BBC Breakfast, 24th November 2010There's one really good, really funny joke here that's not so much a sight gag, more a sound gag. It comes almost at the end and is worth hanging around for. You'll have to sit through some pretty ordinary sketches first, though, including a long-winded sequence involving two boorish, shouty businessmen that owes far too much to Fry and Laurie's Uttoxeter-based executives John and Peter. (And fans of F and L will rejoice in the fact that they are reunited at 9pm this Wednesday on Gold.) The text-a-vicar sketch is fun, though - a cute send up of those soggy text-dating TV adverts. But, alack, tonight there are no Second World War pilots. Shame. Isn't it?

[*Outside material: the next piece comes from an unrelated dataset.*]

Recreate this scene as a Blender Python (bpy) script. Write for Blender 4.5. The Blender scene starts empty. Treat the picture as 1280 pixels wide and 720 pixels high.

Alison Graham, Radio Times, 20th November 2010Only some dodgy CGI in the Dennis Lincoln-Park item blemishes 30 minutes of otherwise dependably excellent sketch show fare. The quest of their 19th-century vampires for 21st-century virgin blood takes them to an Alpha Course, there's a running joke involving an over-intrusive HAL-style computer on a moonbase, the RAF boys have a tough time grasping the principle of rationing ("Yeah, but - we want it") but laugh of the week goes to the mounting exasperation of an English geezer trying to explain the meaning of crazy paving to a foreign couple.
The Guardian, 6th November 2010The Second World War pilots with their 21st-century-teen sense of entitlement go shopping for a picnic, though they don't have enough food coupons, and they aren't best pleased with the shopkeeper: "Not giving us what we want is actually against our rights... it might make us experience issues." The pilots are still far and away Armstrong and Miller's most endearing characters, though the suave, elderly vampires are very winning. Tonight they arrange to meet a couple of virgins they ran into at Thorpe Park. Unfortunately, though the rendezvous is awash with celibate young ladies, the lads make a crucial miscalculation. By the way, if you have ever thought it was time that someone took the mickey out of tiresomely enthusiastic al fresco Geordie cooks the Hairy Bikers, meet Flint and Rory, two tiresomely enthusiastic al fresco Geordie cooks.